**What the task asks**
Pictures are not part of the copy. Retype the lines from the first one through the line that contains "0.8, 0.76), trans=0.2)".
### Information shown
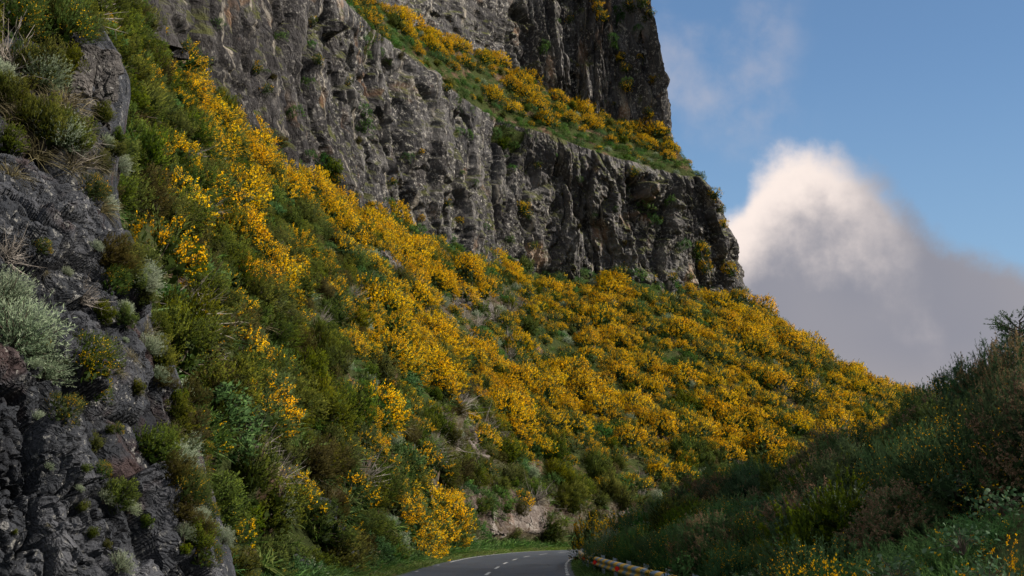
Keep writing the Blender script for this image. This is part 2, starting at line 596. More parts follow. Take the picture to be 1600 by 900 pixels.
M['grass'] = leaf_mat('grass_blade', (0.04, 0.08, 0.014), (0.11, 0.17, 0.035), (0.24, 0.28, 0.08), hue=0.05)
M['drygrass'] = leaf_mat('dry_grass_blade', (0.06, 0.055, 0.025), (0.15, 0.13, 0.065), (0.30, 0.27, 0.17), hue=0.02)
M['twig'] = leaf_mat('dead_twig', (0.09, 0.08, 0.07), (0.20, 0.18, 0.16), (0.36, 0.33, 0.30), trans=0.0)
M['stem'] = leaf_mat('woody_stem', (0.05, 0.04, 0.03), (0.09, 0.075, 0.06), (0.15, 0.13, 0.11), trans=0.0)
M['white'] = leaf_mat('white_blossom', (0.5, 0.52, 0.5), (0.65, 0.66, 0.62), (0.8, 0.8, 0.76), trans=0.2)

# ------------------------------------------------------------------ the road line
ROADC = np.array([(-1.6, -40), (-1.5, -10), (-1.4, 15), (-1.25, 35), (-0.95, 53), (0.0, 76), (1.7, 92), (5.0, 106), (11.5, 117), (22, 124), (37, 127.5), (60, 129), (120, 129)], float)
_rt = np.linspace(0, len(ROADC) - 1, 400)
RC = spline(ROADC, 400, _rt)
RN = unit(np.gradient(RC, axis=0))
RL = np.stack([-RN[:, 1], RN[:, 0]], -1)        # left of travel
RS = np.concatenate([[0], np.cumsum(np.linalg.norm(np.diff(RC, axis=0), axis=1))])
HALF = 3.25


def road_at(y=None, s=None, off=0.0):
    if s is None:
        i = np.interp(y, RC[:, 1], np.arange(400))
    else:
        i = np.interp(s, RS, np.arange(400))
    c = np.array([np.interp(i, np.arange(400), RC[:, k]) for k in (0, 1)]).T
    l = np.array([np.interp(i, np.arange(400), RL[:, k]) for k in (0, 1)]).T
    return c + l * off


def road_dist(x, y):
    P = np.stack([np.asarray(x), np.asarray(y)], -1)
    sh = P.shape[:-1]
    P = P.reshape(-1, 2)
    D = np.full(len(P), 1e9)
    Sg = np.zeros(len(P))
    for i in range(0, 400, 2):
        d = P - RC[i]
        q = (d ** 2).sum(-1)
        w = q < D
        D = np.where(w, q, D)
        Sg = np.where(w, d @ RL[i], Sg)
    return (np.sqrt(D) * np.sign(Sg)).reshape(sh)      # + = left side


# ------------------------------------------------------------------ ground, hills
gx = np.linspace(-3000, 3000, 3)
Pg = np.stack(np.meshgrid(gx, gx, indexing='ij'), -1)
Pg = np.concatenate([Pg, np.full(Pg.shape[:2] + (1,), -0.6)], -1)
tag(link('ground', mesh_np('ground', Pg.reshape(-1, 3), grid_faces(3, 3), mats=[M['soil']], tone=np.zeros(9))), 'dark vegetated ground below the road', kind='structure')

# unseen hill behind and right of the camera, added to shade the road
nu, nv = 90, 40
U, V = np.meshgrid(np.linspace(0, 1, nu), np.linspace(0, 1, nv), indexing='ij')
hy = -70 + U * 168
crest = np.interp(hy, [-70, -40, 0, 40, 62, 84, 98], [30, 84, 87, 85, 80, 45, 15])
prof = np.interp(V, [0, 0.45, 0.55, 1], [0, 1, 1, 0])
hx = 62 + V * 130
hz = crest * prof + 4 * fbm(np.stack([U * 8, V * 5], -1), 4, 5) * prof - 1
tag(link('shade_hill', mesh_np('shade_hill', np.stack([hx, hy, hz], -1).reshape(-1, 3), grid_faces(nu, nv), mats=[M['soil']], tone=np.zeros(nu * nv), smooth=True)),
    'unseen green hill added to shade the road', kind='structure')

# ------------------------------------------------------------------ the mountain: stations along the strike
Bp = np.array([at_z(150, -150, 36), at_z(262, 90, 36), at_z(470, 290, 36), at_z(640, 364, 36), at_z(760, 405, 36), at_z(870, 436, 35.5),
               at_z(1000, 440, 35.5), at_z(1096, 455, 35.5), at_z(1146, 460, 35.8), (29, 222, 35.5), (16, 275, 34)])
Cp = np.array([at_z(330, -260, 60), at_z(420, -100, 60), at_z(530, 10, 59), at_z(610, 95, 58), at_z(745, 166, 58.5), at_z(858, 212, 56),
               at_z(976, 251, 53), at_z(1056, 273, 52), at_z(1094, 285, 52), (23, 224, 52), (10, 272, 52)])
Dp = np.array([at_z(430, -230, 72), at_z(520, -110, 71), at_z(620, 2, 70), at_z(718, 74, 69), at_z(800, 112, 69), at_z(870, 152, 67),
               at_z(950, 188, 63.5), at_z(1003, 203, 62), at_z(1043, 209, 61), (17, 226, 61), (4, 270, 61)])
Fs = [(-6.9, 8, -.3), (-6.8, 33, -.3)] + [tuple(road_at(y=y, off=5.3)) + (-.3,) for y in (53, 74, 92, 108)] + \
     [tuple(road_at(s=s, off=5.0)) + (-.3,) for s in (172, 188)] + [(88, 140, -4), (120, 175, -12), (120, 260, -14)]
Fp = np.array(Fs)
M0 = np.zeros_like(Fp)
M1 = np.zeros_like(Fp)
for i in range(8):
    d = Bp[i] - Fp[i]
    h = d[:2] / np.linalg.norm(d[:2])
    cut = [3.6, 3.8, 3.8, 3.2, 3.0, 3.2, 3.0, 3.0][i]
    M0[i] = (*(Fp[i][:2] + h * 2.4), cut)
    M1[i] = M0[i] * 0.47 + Bp[i] * 0.53 + np.array([0, 0, -0.6])
M1[8], M0[8] = at_y(1298, 577, 190), at_y(1478, 660, 178)
M1[9], M0[9] = (52, 214, 20), (74, 200, 8)
M1[10], M0[10] = (62, 270, 14), (85, 265, 2)
NSS = 900
_t = unit(np.gradient(spline(Bp, 110)[:, :2], axis=0))[::11][:11]
_n = np.stack([_t[:, 1], -_t[:, 0]], -1)
for i_, (sb, zz) in enumerate([(4, 66), (4, 66), (4, 64.5), (4, 61)]):
    Cp[i_] = (*(Bp[i_][:2] - _n[i_] * sb), zz)
    Dp[i_] = (*(Cp[i_][:2] - _n[i_] * 7.5), [77, 76, 73.5, 69.0][i_])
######
**Exercise response**
Keep writing the Blender script for this image. This is part 2, starting at line 596. More parts follow. Take the picture to be 1600 by 900 pixels.
M['grass'] = leaf_mat('grass_blade', (0.04, 0.08, 0.014), (0.11, 0.17, 0.035), (0.24, 0.28, 0.08), hue=0.05)
M['drygrass'] = leaf_mat('dry_grass_blade', (0.06, 0.055, 0.025), (0.15, 0.13, 0.065), (0.30, 0.27, 0.17), hue=0.02)
M['twig'] = leaf_mat('dead_twig', (0.09, 0.08, 0.07), (0.20, 0.18, 0.16), (0.36, 0.33, 0.30), trans=0.0)
M['stem'] = leaf_mat('woody_stem', (0.05, 0.04, 0.03), (0.09, 0.075, 0.06), (0.15, 0.13, 0.11), trans=0.0)
M['white'] = leaf_mat('white_blossom', (0.5, 0.52, 0.5), (0.65, 0.66, 0.62), (0.8, 0.8, 0.76), trans=0.2)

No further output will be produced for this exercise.